Passarono 15 anni ed Eduardo, nelle stanze dell’esclusivo San Pietro di Carlino Cinque, scrisse “Gli esami non finiscono mai”.
Ma fu nella casa all’Isola Isca che il “maestro” scrisse quel capolavoro messo in onda dalla Rai in sei puntate: Peppino Girella. Il lavoro era nato da un racconto scritto dalla moglie Isabella, che si era ispirata ad un ragazzino di dieci anni, Giovanni Romano, figlio di Pasquale e Natalina, con bar ai Mulini di Positano. Il racconto era piaciuto ad Eduardo, che decise di trasformarlo in commedia televisiva, scrivendo la sceneggiatura insieme alla moglie nella loro isola. Al termine del lavoro iniziò la scelta del bambino che doveva impersonare Peppino Girella. Furono giorni di intensa attività presso gli studi della Rai di Napoli, ma il bambino non si trovava, almeno non quello che voleva Eduardo. Poi il grande commediografo napoletano si ricordò di aver incontrato a Positano un ragazzino simpatico, che gli piaceva molto per il suo modo di fare; un ragazzino «stranamente bello, un viso irregolare, gli occhi grossi e distanti fra loro, le labbra tumide e i denti bianchi, che quando sorride gli illuminano tutto il volto». Era Giuseppe, figlio di Antonietta Fusco «una bella donna con occhi lucenti come due stelle», che all’epoca lavorava in casa dell’ingegnere Giulio Mascolo. Al secolo il ragazzino, che non aveva ancora 11 anni, era Giuseppe Fusco, divenuto, da grande, professore di matematica. Ma in quegli anni trascorreva le giornate d’estate sulla spiaggia di Positano dove Gennaro o’ Polese affittava il suo gozzo, il mitico “vo’ fa”, ad ospiti occasionali e lui, spesso, si imbarcava con questi ospiti per tenere il timone del gozzo.

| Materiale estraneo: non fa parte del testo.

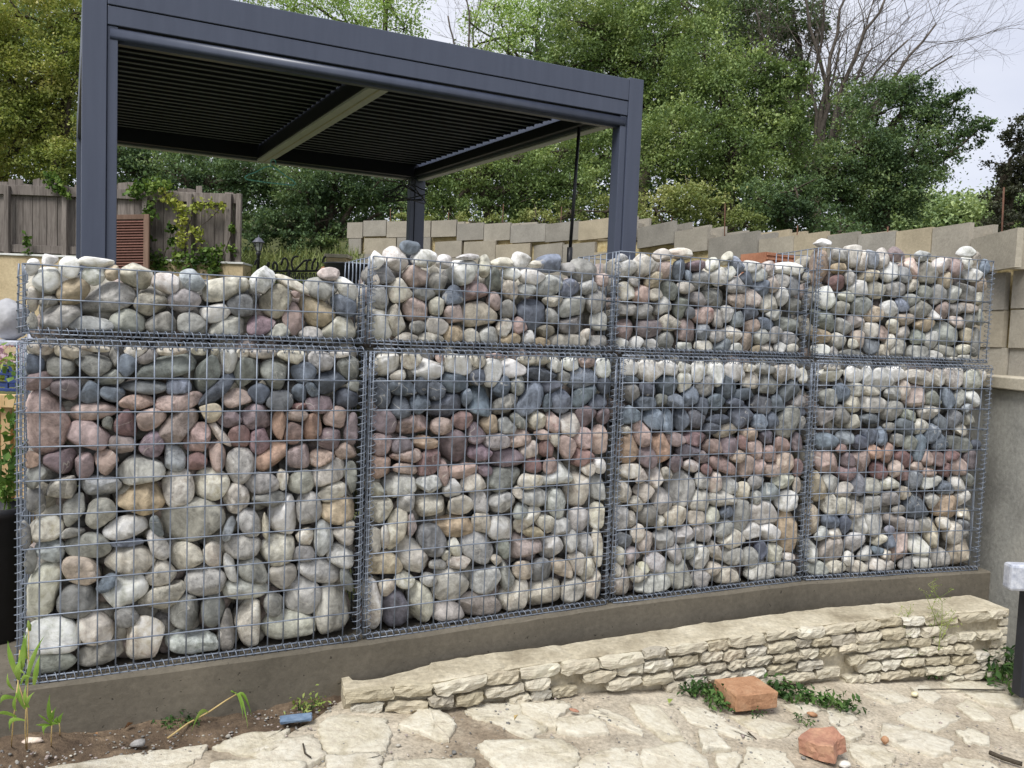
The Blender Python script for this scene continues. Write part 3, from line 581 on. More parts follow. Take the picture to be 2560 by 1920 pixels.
edge = [(-700, 2060), (-250, 1975), (0, 1924), (150, 1905), (300, 1890), (400, 1878), (520, 1862), (600, 1846), (660, 1828), (716, 1822), (745, 1806), (790, 1790), (842, 1762)]
lowbase = [(865, 1769), (1095, 1760), (1338, 1744), (1533, 1742), (1708, 1738), (1990, 1716), (2229, 1706), (2403, 1690), (2498, 1645)]
path_back = [ghit(*p)[:2] for p in edge] + [ghit(*p)[:2] + np.array([-0.04, 0.12]) for p in lowbase] + [np.array([3.4, 4.05])]
pb = np.array(path_back)
xs = np.linspace(-3.2, 3.4, 110); V = []; F = []; NY = 46
for i, x in enumerate(xs):
    yb = float(np.interp(x, pb[:, 0], pb[:, 1])) + (0.012 * math.sin(x * 31) + 0.01 * math.sin(x * 73) if x < -0.5 else 0)
    for j in range(NY):
        t = j / (NY - 1); y = 0.4 + (yb - 0.4) * t ** 0.8
        z = gz(x, y) - 0.005 + 0.006 * math.sin(x * 9 + y * 4) * math.sin(y * 11 - x * 3) + 0.004 * math.sin(x * 23 + 1) * math.sin(y * 27)
        if t > 0.985 and x < -0.5: z -= 0.022
        V.append((x, y, z))
for i in range(len(xs) - 1):
    for j in range(NY - 1): F.append((i * NY + j, (i + 1) * NY + j, (i + 1) * NY + j + 1, i * NY + j + 1))
path = tag(mk('path', V, F, M_BED, smooth=True), kind='structure')
# bare soil between path and footing
V = []; F = []; NY = 14; xs = np.linspace(-3.0, -0.45, 90); r2 = np.random.default_rng(3)
for i, x in enumerate(xs):
    yf = min(float(np.interp(x, pb[:, 0], pb[:, 1])), wall_y(x) - .05) - 0.03; yb = wall_y(x) + 0.05
    for j in range(NY):
        t = j / (NY - 1); V.append((x, yf + (yb - yf) * t, gz(x, 0) - 0.012 + 0.030 * t + r2.normal() * 0.0045 + 0.008 * math.sin(x * 17 + t * 9)))
for i in range(len(xs) - 1):
    for j in range(NY - 1): F.append((i * NY + j, (i + 1) * NY + j, (i + 1) * NY + j + 1, i * NY + j + 1))
tag(mk('soil_bed', V, F, M_SOIL, smooth=True), 'strip of bare brown soil below the concrete footing', kind='structure')

# flagstones, each a slab of its own
def slab(name, poly, mat, parent, thick, rr, sub=5, rough=0.006, top=None):
    P = [np.asarray(p, float) for p in poly]; out = []
    for i in range(len(P)):
        a, b2 = P[i], P[(i + 1) % len(P)]
        for k in range(sub):
            t = k / sub; out.append(a + (b2 - a) * t + (rr.normal(size=2) * rough if k else 0))
    out = np.array(out); c = out.mean(0); out = c + (out - c) * 1.05; n = len(out)
    rings = [(1.0, -thick), (1.0, 0.55), (0.98, 0.95), (0.8, 1.0), (0.5, 1.05), (0.2, 1.02)]
    V = []; 
    for s, h in rings:
        for p in out:
            q = c + (p - c) * s; z0 = gz(q[0], q[1])
            V.append((q[0] - c[0], q[1] - c[1], z0 + (h if h < 0 else h * top) + (rr.normal() * 0.0013 if h > 0 else 0)))
    F = [(k * n + j, k * n + (j + 1) % n, (k + 1) * n + (j + 1) % n, (k + 1) * n + j) for k in range(len(rings) - 1) for j in range(n)]
    V.append((0, 0, gz(*c) + top)); F += [((len(rings) - 1) * n + j, (len(rings) - 1) * n + (j + 1) % n, len(V) - 1) for j in range(n)]
    return mk(name, V, F, mat, parent, True, (c[0], c[1], 0))
FL8 = ['0,1420 60,1370 240,1370 385,1390 395,1480 370,1565 200,1570 45,1565 10,1500', '460,1425 600,1310 660,1320 770,1400 770,1440 740,1510 680,1510 580,1460', '840,1330 870,1300 1140,1285 1160,1350 1300,1430 1210,1485 1000,1400 900,1370',
  '1150,1290 1270,1292 1390,1282 1440,1300 1370,1370 1358,1430 1305,1418 1180,1350', '1372,1385 1560,1362 1640,1410 1662,1468 1500,1475 1370,1450', '1555,1330 1640,1325 1760,1370 1850,1440 1850,1470 1720,1420 1600,1370',
  '1790,1300 1950,1310 2060,1440 2110,1510 1980,1500 1850,1390', '920,1540 1000,1515 1380,1510 1470,1560 1490,1610 1450,1670 1050,1680 960,1600', '1500,1622 1620,1562 1815,1552 1860,1640 1850,1720 1460,1720', '1862,1562 2090,1516 2212,1600 2260,1720 1890,1720 1850,1605',
  '380,1640 640,1620 880,1625 860,1720 350,1720', '2080,1310 2180,1310 2330,1380 2330,1420 2200,1400 2100,1350', '-380,1560 -210,1500 -40,1480 -10,1530 30,1590 -60,1640 -330,1650', '40,1600 330,1590 360,1625 330,1700 60,1720']
FL9 = ['225,1320 420,1370 640,1480 640,1490 470,1450 300,1400', '520,1370 640,1365 910,1430 840,1480 740,1490 640,1430', '340,1450 430,1450 520,1560 450,1550 360,1560', '630,1535 820,1572 885,1659 860,1720 560,1720 605,1605',
  '1215,1530 1370,1530 1470,1600 1440,1640 1300,1650 1220,1590', '1400,1420 1560,1440 1800,1520 1780,1570 1700,1590 1500,1540 1400,1480', '1490,1370 1640,1310 1840,1370 1700,1450 1600,1430', '1820,1310 1880,1270 1990,1330 2040,1390 1920,1380',
  '1820,1460 1900,1440 2010,1490 2010,1530 1880,1520', '1290,1230 1450,1215 1560,1270 1470,1290 1350,1260', '1560,1200 1640,1185 1730,1250 1690,1290 1600,1250', '1740,1180 1900,1170 2100,1200 2080,1220 1850,1220', '1750,1640 1830,1600 2000,1620 2100,1690 2050,1740 1750,1740',
  '2130,1370 2212,1330 2300,1380 2280,1460 2160,1430', '1880,1240 2080,1240 2200,1270 2180,1310 2000,1290', '1480,1690 1640,1670 1720,1740 1500,1790', '930,1690 1180,1720 1300,1690 1420,1760 1200,1830 950,1800', '440,1590 560,1580 590,1625 520,1690 450,1690',
  '1080,1330 1190,1320 1250,1380 1180,1420 1100,1400', '820,1300 980,1290 1040,1330 930,1360', '1130,1440 1230,1430 1290,1470 1230,1500 1150,1490']
FL7 = ['250,1720 290,1662 700,1590 870,1568 1180,1532 1150,1590 1060,1662 1000,1740', '1235,1545 1400,1475 1600,1455 1665,1445 1635,1500 1560,1580 1480,1600', '1180,1720 1240,1640 1480,1625 1750,1640 1700,1740', '-300,1790 -60,1715 220,1690 160,1800 -100,1830']
k = 0
for (ox, oy, s), L in (((800, 1200, .434), FL8), ((1600, 1200, .434), FL9), ((0, 1200, .434), FL7)):
    for w in L:
        poly = [ghit(ox + float(q.split(',')[0]) * s, oy + float(q.split(',')[1]) * s)[:2] for q in w.split()]
        k += 1
        slab('flagstone', poly, M_FLAG, path, -(-0.03), np.random.default_rng(k), 5, 0.0035, 0.003 + 0.004 * (k % 3))
rr = np.random.default_rng(12)                   # slabs nearer than the frame, so the path goes on
for i in range(16):
    cx, cy = -2.2 + (i % 8) * 0.62 + rr.uniform(-.1, .1), 1.75 - 0.55 * (i // 8) + rr.uniform(-.1, .1)
    a = np.sort(rr.uniform(0, 6.28, 7)); 
    slab('flagstone', [(cx + math.cos(t) * rr.uniform(.18, .27), cy + math.sin(t) * rr.uniform(.14, .22)) for t in np.linspace(0, 5.4, 7) + rr.uniform(0, .4)], M_FLAG, path, 0.03, np.random.default_rng(100 + i), 4, 0.006, 0.01)
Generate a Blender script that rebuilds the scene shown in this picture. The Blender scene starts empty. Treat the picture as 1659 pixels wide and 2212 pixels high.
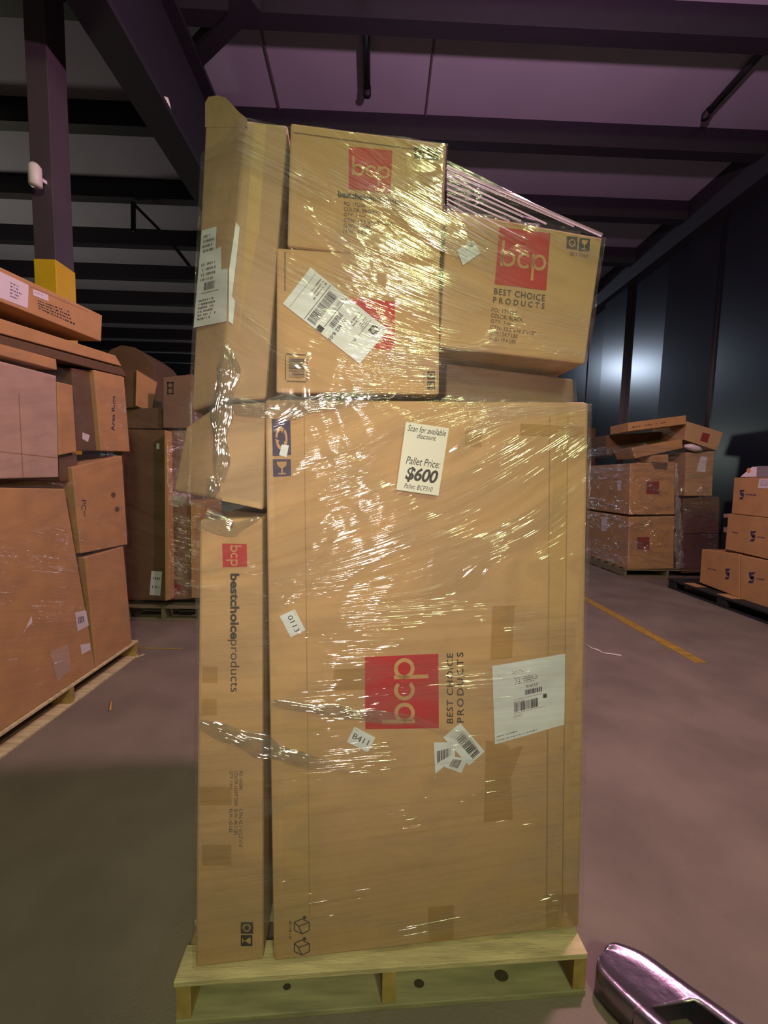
import bpy, bmesh, math, random
from mathutils import Vector, Matrix, noise as mnoise
S = bpy.context.scene
COL = S.collection
random.seed(7)
V = Vector

# ------------------------------------------------------------------ camera
FPX, CX, CY, CAMH = 860.0, 829.5, 1106.0, 1.55
_D = V((-240, 10480, 860)).normalized()
_v = V((-19.5, -(-240 * -19.5 + 860 * 860) / 10480, 860))
_Z = -_D
_Y = (_v - _Z * _v.dot(_Z)).normalized()
_X = _Y.cross(_Z)
M = Matrix((_X, _Y, _Z))                    # photo-camera axes (right, down, forward) to world
cam = bpy.data.cameras.new('camera')
cam.sensor_fit = 'HORIZONTAL'; cam.sensor_width = 36.0; cam.lens = FPX * 36.0 / 1659.0
cam.clip_start = 0.02; cam.clip_end = 100
camo = bpy.data.objects.new('camera', cam); COL.objects.link(camo)
R3 = Matrix((M.col[0], -M.col[1], -M.col[2])).transposed()
camo.matrix_world = Matrix.Translation((0, 0, CAMH)) @ R3.to_4x4()
S.camera = camo
CO = V((0, 0, CAMH))

# ------------------------------------------------------------------ exposure, world, lamps
S.view_settings.view_transform = 'Standard'; S.view_settings.look = 'None'
S.view_settings.gamma = 1.0; S.view_settings.use_curve_mapping = False
S.view_settings.exposure = 0.0
S.cycles.max_bounces = 8; S.cycles.transparent_max_bounces = 24
W = bpy.data.worlds.new('world'); S.world = W; W.use_nodes = True
W.node_tree.nodes['Background'].inputs[0].default_value = (0.50, 0.38, 0.52, 1)
W.node_tree.nodes['Background'].inputs[1].default_value = 0.035

def lamp(name, loc, col, energy, radius, spot=None, target=None, blend=0.5):
    d = bpy.data.lights.new(name, 'SPOT' if spot else 'POINT')
    d.color = col; d.energy = energy; d.shadow_soft_size = radius
    o = bpy.data.objects.new(name, d); COL.objects.link(o); o.location = loc
    if spot:
        d.spot_size = math.radians(spot); d.spot_blend = blend
        o.rotation_euler = (V(target) - V(loc)).to_track_quat('-Z', 'Y').to_euler()
    return o
lamp('phone_torch_light', (-0.02, -0.20, 1.70), (1.0, 0.80, 0.66), 62.0, 0.025, spot=108, target=(-0.10, 1.08, 1.40), blend=1.0)
lamp('warm_green_high_bay_light', (1.50, -3.6, 5.6), (0.84, 1.0, 0.40), 540.0, 0.30)
lamp('pink_high_bay_light', (1.55, 1.98, 4.7), (1.0, 0.52, 0.68), 500.0, 0.10)
lamp('far_white_high_bay_light', (1.76, 16.5, 6.3), (0.66, 0.80, 1.0), 420.0, 0.25)
lamp('left_fill_light', (-8.5, 8.5, 3.2), (1.0, 0.92, 0.66), 135.0, 0.5)  # added fill, stands in for light bounced from the aisles alongside
lamp('far_fill_light', (-5.0, 20.0, 3.4), (0.85, 1.0, 0.92), 160.0, 0.5)  # second added fill for bounced light, further back in the hall

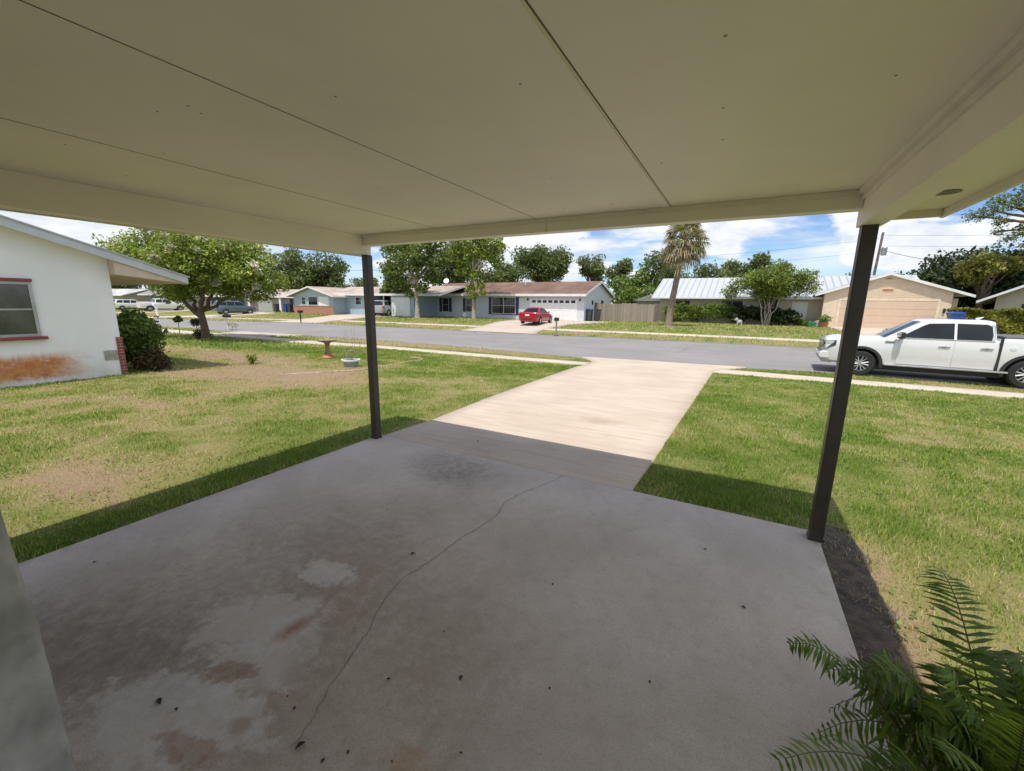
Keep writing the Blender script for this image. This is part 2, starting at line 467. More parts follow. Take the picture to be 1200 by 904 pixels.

Il 31 ottobre 1984, per Eduardo vi fu l’ultimo fondale di scena: un drappo di seta viola e una croce dorata nella camera ardente al Senato, dove era entrato nel 1981, nominato “Senatore a vita” dal Presidente Sandro Pertini. Qualcuno ricordò una sua frase: «Teatro significa vivere sul serio quello che gli altri, nella vita, recitano male».